Every day, every hour, in every factory, in every village, in every neighborhood of the city, in every path of communication something must be done that damages the Nazi-fascist enemy. Today it is the duty of every Communist to work with the sprit that animates the revolutionary combatant, who completely gives his all, without limits, for the reaching of this objective.

Above familiar concerns, above work issues, above personal demands, today the duty is to the fight for victory, the fight to destroy Nazi-fascism as quickly as possible. Not everyone can leave for the front, but the entire national territory should be considered one great front.

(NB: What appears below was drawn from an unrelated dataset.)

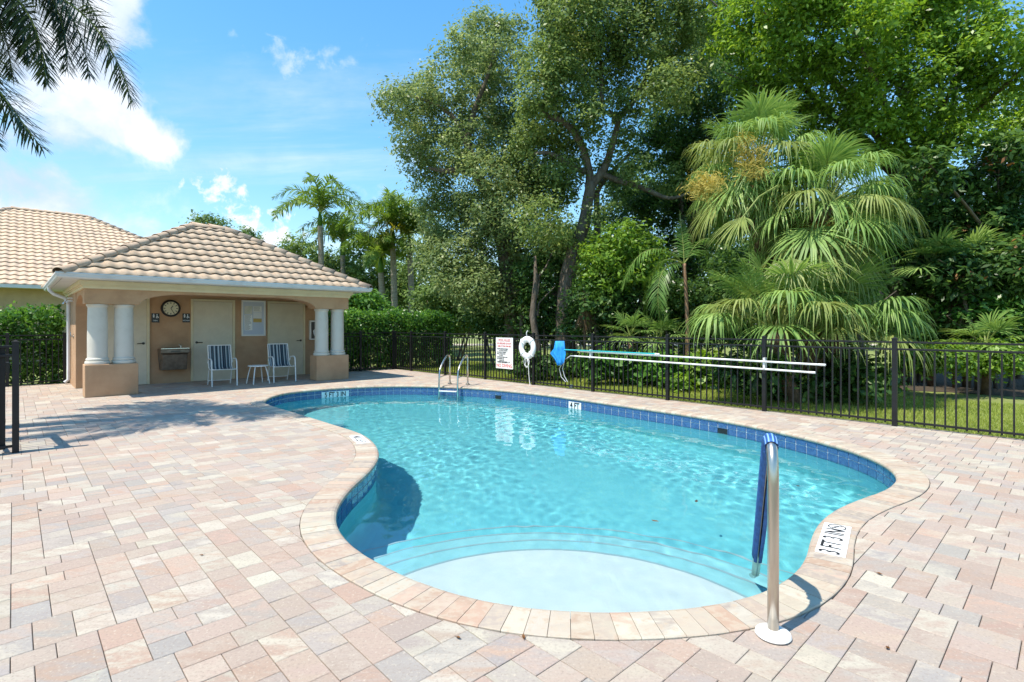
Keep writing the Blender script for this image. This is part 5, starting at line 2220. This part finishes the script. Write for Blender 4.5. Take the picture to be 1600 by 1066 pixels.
def ring_trunk(parent, base, top, r0, r1, mat, nring=30, shaft=None):
    b, t_ = Vector((0, 0, -.03)), Vector(top) - Vector(base)
    mb = MB()
    pts_, rads = [], []
    for k in range(nring * 2 + 1):
        q = k / (nring * 2)
        bend = math.sin(q * math.pi) * .05
        pts_.append(b.lerp(t_, q) + Vector((bend, 0, 0)))
        rads.append((r0 + (r1 - r0) * q + .03 * max(0, 1 - q * 9)) * (1.045 if k % 2 else .985))
    mb.tube(pts_, rads, 12)
    tr_ = mb.build('trunk', M[mat], parent, smooth='all')
    return tr_


foxtails = [(503, 412, 352, 28, 'tallest foxtail palm standing above the pool house roof', 3.3), (538, 430, 398, 30, 'foxtail palm close behind the tallest one', 3.0),
            (598, 505, 425, 25.5, 'short foxtail palm at the left of the three bare trunks', 2.4), (616, 505, 376, 25.5, 'foxtail palm with the middle of the three bare trunks', 3.2),
            (643, 505, 392, 26.0, 'foxtail palm with yellowing crown next to the pale oak', 2.8)]
for k, (px, _, ytop, d, lab, fl) in enumerate(foxtails):
    base = Vector(((px - 800) / FPX * d, d, -.075))
    hub = W(px - 3, ytop, d)
    pm_ = thing('foxtail_palm', lab, 'palm tree', base, 0, 'foxtail palms beyond the hedge')
    ring_trunk(pm_, base, hub, .17, .13, 'bark_palm')
    mb = MB()
    mb.tube([hub - base + Vector((0, 0, -.05)), hub - base + Vector((0, 0, .35)), hub - base + Vector((0, 0, .75))], [.14, .12, .05], 10)
    mb.build('crown_shaft', M['leaf_hedge'], pm_, smooth='all')
    hb = hub + Vector((0, 0, .65))
    nf = 12
    for q in range(nf):
        an = 2 * math.pi * (q + .35 * (k % 3)) / nf + random.uniform(-.2, .2)
        el = (1.15, .55, .85, .25, 1.3)[q % 5] + random.uniform(-.1, .1)
        hd_ = Vector((math.cos(an), math.sin(an), 0))
        L_ = fl * random.uniform(.85, 1.08)
        tip = hb + hd_ * L_ * (.62 + .3 * math.cos(el)) + Vector((0, 0, L_ * (math.sin(el) * .75 - .42)))
        ctl = hb + hd_ * L_ * .45 * math.cos(el) + Vector((0, 0, L_ * (.22 + .55 * math.sin(el))))
        lm_ = 'frond_foxtail'
        if k == 4 and q in (1, 4, 6, 8):
            lm_ = 'leaf_yellow'
        palm_frond(pm_, bz(hb, ctl, tip, 9), base, .62, 62, .06, 500 + k * 20 + q, lm_, plumose=.75, droop=.45, rach=.03)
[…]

Every Communist must feel the necessity of the task that he has to perform; whatever task the party has assigned him he should consider it necessary to contribute to defeating the enemy. We must work with the same enthusiasm, with the same spirit of sacrifice, with the same contempt for danger, with complete dedication, deploying all our energy, as if we were at the front.

If there are comrades who sleep eight hours a day, they’re sleeping too much; if there are comrades who work punctually and hard eight hours a day behind their machines, who work and produce well for war production, these comrades are not Communists, they aren’t fulfilling their duties; if there are comrades who today find too much time to rest and amuse themselves, these are not soldiers, they aren’t combatants.

Those comrades who work in a way as if today were yesterday are not combatants; who pass their lives as if they were in time of “peace,” and not on the eve of the national popular insurrection; who pass their lives at the workshop, the evening with the family, chatting in cafes with friends and then to bed with the wife.

Today the supreme duty of a Communist, of an Italian is that of being a combatant at the front and behind the lines, in front of and behind the enemy, in the mountains and in the cities, in the trenches and in the factories.

It is absolutely necessary that every day at day’s end every comrade be able to see that he has worked another eight hours to earn his daily bread and enrich his exploiters, but can also say: “ Today I did something to destroy Nazi-fascism, to conquer liberty. Today I dealt a blow to my mortal enemy.”

And so work hard, with enthusiasm, feverishly, without bureaucratic delays. Above all have present the tasks which we must today confront. In the current situation it is the task of our organisms to reduce bureaucracy, paperwork, archives, collections of documents to a minimum.

Become accustomed to working quickly and resolving problems promptly and not get lost in long discussions. This is not the moment for great discussions, meetings, congresses. Arriving hurriedly at the right moment with a tract, an appeal, a directive, also written rapidly, is better than arriving late with a carefully styled document. Derailing a train of German men and material tonight is worth more than passing the night making up grand projects, fantastic plans to be realized in who knows what future.

In particular the most qualified comrades must seek to be ready in the same way as is a combatant before the attack. They must seek to relieve themselves of all ties that are a weight and an obstacle to their action. They must organize their work in such a way as not to be tied to their technical and organizational posts. The must be in a position to be able to leave their cities from one moment to another, to go from one locality to another where their work is necessary; they must be in a position to be able to pass from political work to military work, from agitational and propaganda work to that of commanding a detachment or vice versa, according to the circumstances.

It is only by working with a truly practical and revolutionary spirit, only with the dedication of all our forces, of all our physical and moral energies, that we will be able to acquit our tasks of today, that we can maintain the offensive, that we can lead the national insurrection.